__WHAT IS EXPECTED__
List all lines of the data containing the word "scene".

__DATASET SECTION__
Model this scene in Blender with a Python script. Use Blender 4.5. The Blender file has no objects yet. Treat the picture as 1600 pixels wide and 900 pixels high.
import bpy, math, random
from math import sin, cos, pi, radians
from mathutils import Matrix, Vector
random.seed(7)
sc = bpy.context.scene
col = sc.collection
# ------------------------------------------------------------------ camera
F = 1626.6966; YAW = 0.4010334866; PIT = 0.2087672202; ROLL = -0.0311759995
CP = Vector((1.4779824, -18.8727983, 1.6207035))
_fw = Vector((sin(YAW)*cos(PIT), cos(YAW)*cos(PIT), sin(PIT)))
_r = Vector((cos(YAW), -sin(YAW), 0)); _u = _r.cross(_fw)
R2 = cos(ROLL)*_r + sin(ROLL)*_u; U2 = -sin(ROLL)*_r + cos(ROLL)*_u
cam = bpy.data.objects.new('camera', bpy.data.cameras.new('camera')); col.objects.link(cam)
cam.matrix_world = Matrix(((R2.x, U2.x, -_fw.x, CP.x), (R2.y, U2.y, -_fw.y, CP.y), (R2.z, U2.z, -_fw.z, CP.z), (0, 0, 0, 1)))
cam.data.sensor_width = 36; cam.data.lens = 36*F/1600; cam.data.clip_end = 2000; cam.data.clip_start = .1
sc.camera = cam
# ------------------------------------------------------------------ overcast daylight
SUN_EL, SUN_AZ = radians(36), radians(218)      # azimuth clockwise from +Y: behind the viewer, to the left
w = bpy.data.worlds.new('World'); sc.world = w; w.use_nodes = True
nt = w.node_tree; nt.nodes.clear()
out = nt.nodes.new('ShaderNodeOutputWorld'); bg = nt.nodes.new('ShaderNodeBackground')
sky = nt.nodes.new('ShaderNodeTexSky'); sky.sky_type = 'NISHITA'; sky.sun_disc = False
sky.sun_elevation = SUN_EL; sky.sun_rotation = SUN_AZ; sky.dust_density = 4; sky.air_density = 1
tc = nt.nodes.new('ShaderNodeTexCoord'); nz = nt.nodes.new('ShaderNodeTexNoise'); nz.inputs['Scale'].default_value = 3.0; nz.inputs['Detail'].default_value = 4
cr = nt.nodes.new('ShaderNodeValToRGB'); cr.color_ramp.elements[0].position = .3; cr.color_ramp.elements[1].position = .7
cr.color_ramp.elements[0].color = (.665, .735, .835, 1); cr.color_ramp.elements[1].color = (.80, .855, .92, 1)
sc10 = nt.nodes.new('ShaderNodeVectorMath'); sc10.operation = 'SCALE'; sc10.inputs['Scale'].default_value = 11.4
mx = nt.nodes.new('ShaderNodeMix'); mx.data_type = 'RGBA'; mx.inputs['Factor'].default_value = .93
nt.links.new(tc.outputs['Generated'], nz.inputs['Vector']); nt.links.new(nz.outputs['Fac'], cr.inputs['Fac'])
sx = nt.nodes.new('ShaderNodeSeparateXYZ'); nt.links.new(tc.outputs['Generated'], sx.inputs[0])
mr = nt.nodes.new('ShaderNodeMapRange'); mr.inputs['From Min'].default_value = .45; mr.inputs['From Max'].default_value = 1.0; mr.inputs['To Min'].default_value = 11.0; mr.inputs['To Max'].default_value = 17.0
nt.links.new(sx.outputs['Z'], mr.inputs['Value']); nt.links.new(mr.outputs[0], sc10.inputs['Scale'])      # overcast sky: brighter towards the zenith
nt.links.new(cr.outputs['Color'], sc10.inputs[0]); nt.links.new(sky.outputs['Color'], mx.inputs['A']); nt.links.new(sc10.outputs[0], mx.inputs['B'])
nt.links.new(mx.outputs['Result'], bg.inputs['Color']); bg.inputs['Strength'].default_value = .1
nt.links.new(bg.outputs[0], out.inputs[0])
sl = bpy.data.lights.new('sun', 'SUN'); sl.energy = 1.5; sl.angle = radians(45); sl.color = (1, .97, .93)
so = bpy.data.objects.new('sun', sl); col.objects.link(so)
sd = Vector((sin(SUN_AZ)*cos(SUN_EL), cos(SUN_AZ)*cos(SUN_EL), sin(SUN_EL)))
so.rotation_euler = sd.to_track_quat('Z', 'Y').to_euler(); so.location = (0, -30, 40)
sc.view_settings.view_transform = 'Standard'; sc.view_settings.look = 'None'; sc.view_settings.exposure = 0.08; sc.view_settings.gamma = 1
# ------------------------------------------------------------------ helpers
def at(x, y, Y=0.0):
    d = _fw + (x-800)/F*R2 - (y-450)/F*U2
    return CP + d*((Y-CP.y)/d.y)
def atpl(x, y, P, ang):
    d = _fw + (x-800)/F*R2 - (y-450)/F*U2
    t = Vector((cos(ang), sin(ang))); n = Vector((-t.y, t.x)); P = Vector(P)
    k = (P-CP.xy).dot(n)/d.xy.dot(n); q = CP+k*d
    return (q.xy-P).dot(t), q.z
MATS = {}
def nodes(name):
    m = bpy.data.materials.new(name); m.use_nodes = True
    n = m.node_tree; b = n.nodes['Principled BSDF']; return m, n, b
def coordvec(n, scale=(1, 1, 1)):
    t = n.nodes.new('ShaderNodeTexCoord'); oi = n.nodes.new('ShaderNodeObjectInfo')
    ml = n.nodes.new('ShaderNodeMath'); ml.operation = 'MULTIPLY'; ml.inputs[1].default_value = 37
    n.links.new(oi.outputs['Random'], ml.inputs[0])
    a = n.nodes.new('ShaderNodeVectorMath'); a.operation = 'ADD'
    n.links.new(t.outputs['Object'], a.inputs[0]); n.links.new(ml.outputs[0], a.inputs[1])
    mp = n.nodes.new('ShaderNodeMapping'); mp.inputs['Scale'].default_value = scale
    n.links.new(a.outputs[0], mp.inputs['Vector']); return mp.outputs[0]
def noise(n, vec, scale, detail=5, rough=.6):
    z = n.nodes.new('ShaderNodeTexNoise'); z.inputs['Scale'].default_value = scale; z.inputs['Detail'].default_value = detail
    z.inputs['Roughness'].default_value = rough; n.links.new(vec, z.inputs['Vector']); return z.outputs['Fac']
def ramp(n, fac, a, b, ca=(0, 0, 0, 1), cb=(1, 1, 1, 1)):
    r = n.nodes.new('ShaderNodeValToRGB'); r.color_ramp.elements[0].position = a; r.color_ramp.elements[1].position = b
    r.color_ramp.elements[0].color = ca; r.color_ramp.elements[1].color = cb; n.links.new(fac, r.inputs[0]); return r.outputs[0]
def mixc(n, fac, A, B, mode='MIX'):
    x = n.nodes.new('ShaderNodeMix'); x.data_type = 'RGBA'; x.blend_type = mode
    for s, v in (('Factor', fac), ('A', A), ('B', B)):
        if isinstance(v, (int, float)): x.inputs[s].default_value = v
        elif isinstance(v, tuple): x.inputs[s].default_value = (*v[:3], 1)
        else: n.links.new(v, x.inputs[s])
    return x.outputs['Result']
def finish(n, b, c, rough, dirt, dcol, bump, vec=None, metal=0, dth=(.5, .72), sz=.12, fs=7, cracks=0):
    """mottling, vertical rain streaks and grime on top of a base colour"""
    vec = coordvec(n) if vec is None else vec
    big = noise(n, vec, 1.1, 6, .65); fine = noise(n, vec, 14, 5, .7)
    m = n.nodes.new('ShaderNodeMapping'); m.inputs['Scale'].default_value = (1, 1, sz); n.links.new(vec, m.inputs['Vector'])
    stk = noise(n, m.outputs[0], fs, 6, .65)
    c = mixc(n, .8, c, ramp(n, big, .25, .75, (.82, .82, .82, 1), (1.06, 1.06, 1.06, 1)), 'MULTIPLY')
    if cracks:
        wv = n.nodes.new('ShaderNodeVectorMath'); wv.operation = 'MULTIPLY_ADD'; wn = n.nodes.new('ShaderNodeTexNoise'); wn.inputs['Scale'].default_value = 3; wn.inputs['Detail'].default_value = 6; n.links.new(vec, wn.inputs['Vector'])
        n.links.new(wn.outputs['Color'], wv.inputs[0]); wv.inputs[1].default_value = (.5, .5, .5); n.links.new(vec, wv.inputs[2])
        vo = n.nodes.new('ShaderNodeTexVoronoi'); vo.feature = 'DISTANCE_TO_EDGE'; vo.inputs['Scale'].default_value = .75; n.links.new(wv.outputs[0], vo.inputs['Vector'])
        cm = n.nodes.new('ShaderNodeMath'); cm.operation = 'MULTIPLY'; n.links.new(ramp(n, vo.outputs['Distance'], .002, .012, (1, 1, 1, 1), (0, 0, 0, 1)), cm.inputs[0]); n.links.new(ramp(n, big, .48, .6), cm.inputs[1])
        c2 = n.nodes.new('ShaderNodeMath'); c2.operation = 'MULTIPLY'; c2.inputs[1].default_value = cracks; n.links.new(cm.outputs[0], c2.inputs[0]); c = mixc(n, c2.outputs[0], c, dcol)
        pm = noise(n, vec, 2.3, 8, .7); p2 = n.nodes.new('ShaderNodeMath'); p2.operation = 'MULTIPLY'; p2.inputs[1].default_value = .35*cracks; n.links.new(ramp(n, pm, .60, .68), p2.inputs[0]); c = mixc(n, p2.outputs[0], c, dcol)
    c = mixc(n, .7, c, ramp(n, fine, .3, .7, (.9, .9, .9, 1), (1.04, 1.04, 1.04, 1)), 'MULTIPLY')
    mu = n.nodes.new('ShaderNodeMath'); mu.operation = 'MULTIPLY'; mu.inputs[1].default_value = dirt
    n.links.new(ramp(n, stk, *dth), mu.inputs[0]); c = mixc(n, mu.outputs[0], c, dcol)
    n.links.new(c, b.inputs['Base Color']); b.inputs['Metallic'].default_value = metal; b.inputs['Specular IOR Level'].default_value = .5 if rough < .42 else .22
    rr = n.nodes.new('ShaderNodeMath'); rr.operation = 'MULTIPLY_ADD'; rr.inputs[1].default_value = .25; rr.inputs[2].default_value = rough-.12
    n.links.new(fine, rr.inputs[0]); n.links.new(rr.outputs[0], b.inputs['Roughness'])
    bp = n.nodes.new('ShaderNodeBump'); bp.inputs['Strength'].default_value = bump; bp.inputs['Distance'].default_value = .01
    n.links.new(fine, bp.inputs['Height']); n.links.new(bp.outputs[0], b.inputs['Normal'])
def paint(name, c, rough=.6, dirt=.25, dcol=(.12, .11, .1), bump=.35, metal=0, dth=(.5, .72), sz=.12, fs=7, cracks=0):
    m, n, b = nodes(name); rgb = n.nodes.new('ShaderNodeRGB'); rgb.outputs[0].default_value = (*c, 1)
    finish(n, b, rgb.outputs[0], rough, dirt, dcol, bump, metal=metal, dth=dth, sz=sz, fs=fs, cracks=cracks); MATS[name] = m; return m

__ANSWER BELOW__
Model this scene in Blender with a Python script. Use Blender 4.5. The Blender file has no objects yet. Treat the picture as 1600 pixels wide and 900 pixels high.
sc = bpy.context.scene